The staging relied on a nifty modular set that sometimes seemed to be entrusted with a choreography of its own. Together with sophisticated projections and lighting effects, it created a fluid series of striking images, imposing visual coherence on the show’s complex chronology.
The show started with one of Kobayashi Issa’s most famous haikus, written on the occasion of a child’s death:
This world of dew
is a world of dew,
and yet, and yet…
露の世は露の世ながらさりながら
A potent reminder of the emotional force of that quintessentially Japanese art form — however much may be lost in translation.
Back to Tokyo by train
Sunday 15 February
Suntory Hall, Tokyo • On the eve of his ninetieth birthday, conductor Eliahu Inbal led the Tokyo Metropolitan Symphony Orchestra in a powerful yet impeccably shaped account of Mahler’s monumental Symphony No. 8. The hall’s acoustics seemed overwhelmed by the sheer weight of sound, but Inbal’s interpretation, informed by a lifetime immersed in Mahler, proved precise, demanding and remarkably nimble. The spatial effects, with the extra brass and the Mater gloriosa performing from the balcony, were exquisitely immersive. Outside the hall, balloons were already in place for the next day’s celebration.
Back to Paris by plane
Monday 16 February
Paris, Théâtre de l’Athénée • Drawing from a wide repertoire ranging from German lieder to American musicals, singers Fleur Barron and Axelle Fanyo, together with pianist Julius Drake, assembled a programme of songs framed around Catholicism’s seven deadly sins. I had heard the same artists in far more focused programmes in Amsterdam at the 2025 Mahler Festival. This new venture, as refreshing as it looked on paper, felt contrived. The performers seemed unsure how to endow each piece with its distinct colour, at times semaphoring emotions rather than inhabiting them and occasionally betraying discomfort in the syncopated passages.
Wednesday 18 February
Paris, Philharmonie de Paris • Paavo Järvi led the Orchestre de Paris in a splendid programme pairing a heartfelt account of Elgar’s Cello Concerto, played by Sol Gabetta, with a lyrical yet incisive reading of Bartók’s Concerto for Orchestra. The orchestra appeared uncannily in tune with its former music director, each section intent on sustaining the exquisite tension circulating through the phalanx. The contemporary work opening the evening, Helena Tulve’s Wand’ring Bark, felt like a collage of textures and gestures familiar from countless contemporary scores.
Thursday 19 February
Paris, Théâtre national de Chaillot • Japanese choreographer Saburo Teshigawara devised a one-hour visual meditation on Tristan and Isolde, set to excerpts from Richard Wagner’s score. Together with fellow dancer Rihoko Sato, he created a sequence of striking images, sculpted through dramatic poses and silhouettes etched against meticulously calibrated lighting.

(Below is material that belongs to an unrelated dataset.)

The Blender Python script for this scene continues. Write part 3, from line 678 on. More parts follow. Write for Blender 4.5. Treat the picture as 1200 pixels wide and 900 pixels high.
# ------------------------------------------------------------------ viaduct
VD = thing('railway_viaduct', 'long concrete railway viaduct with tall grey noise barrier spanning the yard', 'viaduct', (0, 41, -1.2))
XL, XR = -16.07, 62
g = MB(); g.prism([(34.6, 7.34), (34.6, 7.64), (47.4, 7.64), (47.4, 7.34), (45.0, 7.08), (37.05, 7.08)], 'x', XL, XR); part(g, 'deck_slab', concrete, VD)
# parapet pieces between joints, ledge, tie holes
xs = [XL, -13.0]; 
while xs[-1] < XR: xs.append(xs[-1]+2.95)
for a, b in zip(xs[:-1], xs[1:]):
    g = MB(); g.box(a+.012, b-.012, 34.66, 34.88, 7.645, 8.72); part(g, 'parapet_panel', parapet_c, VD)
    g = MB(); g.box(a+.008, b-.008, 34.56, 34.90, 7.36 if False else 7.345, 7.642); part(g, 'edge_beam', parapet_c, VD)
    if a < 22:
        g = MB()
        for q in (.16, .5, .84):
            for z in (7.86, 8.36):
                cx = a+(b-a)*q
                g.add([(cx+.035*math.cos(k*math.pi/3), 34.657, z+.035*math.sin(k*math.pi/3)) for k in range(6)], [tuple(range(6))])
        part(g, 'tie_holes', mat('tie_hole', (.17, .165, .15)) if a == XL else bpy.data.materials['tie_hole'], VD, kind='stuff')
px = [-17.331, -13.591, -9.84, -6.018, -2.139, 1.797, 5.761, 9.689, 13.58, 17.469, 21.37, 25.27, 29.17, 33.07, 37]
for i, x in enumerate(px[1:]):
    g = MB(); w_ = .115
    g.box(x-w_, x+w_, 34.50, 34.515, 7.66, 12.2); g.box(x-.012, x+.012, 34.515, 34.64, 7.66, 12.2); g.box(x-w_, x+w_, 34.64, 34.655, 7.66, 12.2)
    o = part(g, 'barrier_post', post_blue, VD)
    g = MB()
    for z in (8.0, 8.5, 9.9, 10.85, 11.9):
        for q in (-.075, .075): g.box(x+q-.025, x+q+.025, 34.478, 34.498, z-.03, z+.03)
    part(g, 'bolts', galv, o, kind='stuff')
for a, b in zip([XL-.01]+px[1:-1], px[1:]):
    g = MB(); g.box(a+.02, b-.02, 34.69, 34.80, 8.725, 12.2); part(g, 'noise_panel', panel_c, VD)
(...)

Despite the obvious amount of creativity, I failed to be carried away by an endeavour that felt more constructed than lived.
Friday 20 February
Paris, Théâtre de la Ville • A German-language production of Bertold Brecht’s Der kaukasische Kreidekreis by the Berliner Ensemble played the Festival international de Paris in 1955, to critical acclaim. More than 70 years later, Emmanuel Demarcy-Mota offered a contemporary take, titled Le Cercle de craie caucasien, in a French translation by Georges Proser, in the very same theatre — now the Théâtre de la Ville. Despite the play’s sustained relevance to our times and Demarcy-Mota’s strong visual chops, the performance felt overlong to me, with the titular chalk circle appearing only in the final fifteen minutes.
And so, for now, the lights dim… until the next act.